Great post. The euro even dives the ULL SE between 144-168 so that feature is on steroids compared to other guidance. Could it happnen? Yea, of course. Can you have any confidence in it at this lead? heh

JMA rolls irma through the mountains of Cuba into the gulf then LF @ Panama City. From what I'm seeing, I'm thinking the gulf track is making a bit of a comeback. Since it's becoming more clear that Irma is going to miss the trough completely, there isn't really a strong signal for obvious steering currents as Irma leaves the bahamas. No man's land like I said earlier. Climo says curve NW the N but if Irma tracks along the southern part of the envelope down the line, a track into the gulf or florida is a good bit more than a slim chance. 

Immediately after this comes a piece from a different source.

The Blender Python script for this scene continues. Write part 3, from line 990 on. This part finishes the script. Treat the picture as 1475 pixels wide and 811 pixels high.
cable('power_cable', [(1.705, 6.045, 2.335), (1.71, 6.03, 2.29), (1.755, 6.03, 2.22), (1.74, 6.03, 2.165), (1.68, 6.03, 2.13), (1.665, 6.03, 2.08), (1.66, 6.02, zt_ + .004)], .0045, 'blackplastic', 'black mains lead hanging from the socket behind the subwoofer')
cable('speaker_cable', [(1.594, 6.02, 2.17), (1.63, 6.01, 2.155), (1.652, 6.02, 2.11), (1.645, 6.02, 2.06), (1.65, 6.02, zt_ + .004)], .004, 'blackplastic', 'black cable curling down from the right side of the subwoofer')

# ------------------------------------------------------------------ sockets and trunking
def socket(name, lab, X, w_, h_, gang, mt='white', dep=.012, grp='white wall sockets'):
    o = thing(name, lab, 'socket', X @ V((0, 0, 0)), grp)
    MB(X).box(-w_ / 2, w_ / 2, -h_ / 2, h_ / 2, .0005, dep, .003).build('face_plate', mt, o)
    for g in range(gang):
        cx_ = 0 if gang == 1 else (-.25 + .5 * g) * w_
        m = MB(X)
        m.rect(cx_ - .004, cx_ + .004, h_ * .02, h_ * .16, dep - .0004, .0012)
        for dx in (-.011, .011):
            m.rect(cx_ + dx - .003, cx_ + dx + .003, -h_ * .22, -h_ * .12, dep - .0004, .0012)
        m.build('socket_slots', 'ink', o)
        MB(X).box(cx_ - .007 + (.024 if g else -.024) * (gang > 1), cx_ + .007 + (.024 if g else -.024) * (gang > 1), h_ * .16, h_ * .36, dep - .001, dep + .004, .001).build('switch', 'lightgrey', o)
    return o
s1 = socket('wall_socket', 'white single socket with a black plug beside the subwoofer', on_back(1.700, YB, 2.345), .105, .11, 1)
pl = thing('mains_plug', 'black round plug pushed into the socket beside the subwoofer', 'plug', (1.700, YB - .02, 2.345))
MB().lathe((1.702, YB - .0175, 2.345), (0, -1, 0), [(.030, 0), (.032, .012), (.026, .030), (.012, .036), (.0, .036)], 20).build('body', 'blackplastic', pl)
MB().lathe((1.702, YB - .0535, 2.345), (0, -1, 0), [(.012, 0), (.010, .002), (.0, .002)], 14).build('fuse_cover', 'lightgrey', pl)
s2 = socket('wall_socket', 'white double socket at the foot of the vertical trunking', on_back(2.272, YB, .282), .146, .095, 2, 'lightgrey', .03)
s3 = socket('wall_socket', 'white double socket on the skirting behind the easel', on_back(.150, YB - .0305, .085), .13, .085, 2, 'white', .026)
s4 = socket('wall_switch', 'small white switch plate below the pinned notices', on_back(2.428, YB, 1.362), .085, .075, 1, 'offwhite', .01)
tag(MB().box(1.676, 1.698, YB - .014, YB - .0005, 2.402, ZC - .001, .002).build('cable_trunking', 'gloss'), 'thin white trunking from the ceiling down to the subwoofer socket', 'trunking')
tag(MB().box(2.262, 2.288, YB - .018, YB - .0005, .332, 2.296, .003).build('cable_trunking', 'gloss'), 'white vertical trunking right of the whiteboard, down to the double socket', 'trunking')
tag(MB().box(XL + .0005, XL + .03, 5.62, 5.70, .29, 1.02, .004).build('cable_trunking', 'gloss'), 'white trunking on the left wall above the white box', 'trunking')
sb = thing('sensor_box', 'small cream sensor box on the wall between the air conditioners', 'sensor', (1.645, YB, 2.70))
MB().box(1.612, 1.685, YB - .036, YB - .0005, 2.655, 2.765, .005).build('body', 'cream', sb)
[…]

I agree completely and I think that's why we have so many ensemble members trying to do just that. There's been a resurgence on the FL landfall idea last several runs. Euro was insanely close this go around, but WAR positioning and that trough over Nova Scotia was enough to make the turn to north, and a sharp one at that. It'll be interesting to see if GFS or Euro throw in a FL landfall in next 24 hours of runs. Probably not, but they might flirt with the idea. Btw, if that trough isn't there on Euro, that storm would rock Eastern Carolina and crap all over us given the strength and position of WAR. 500mb vort panels showed just how close this was.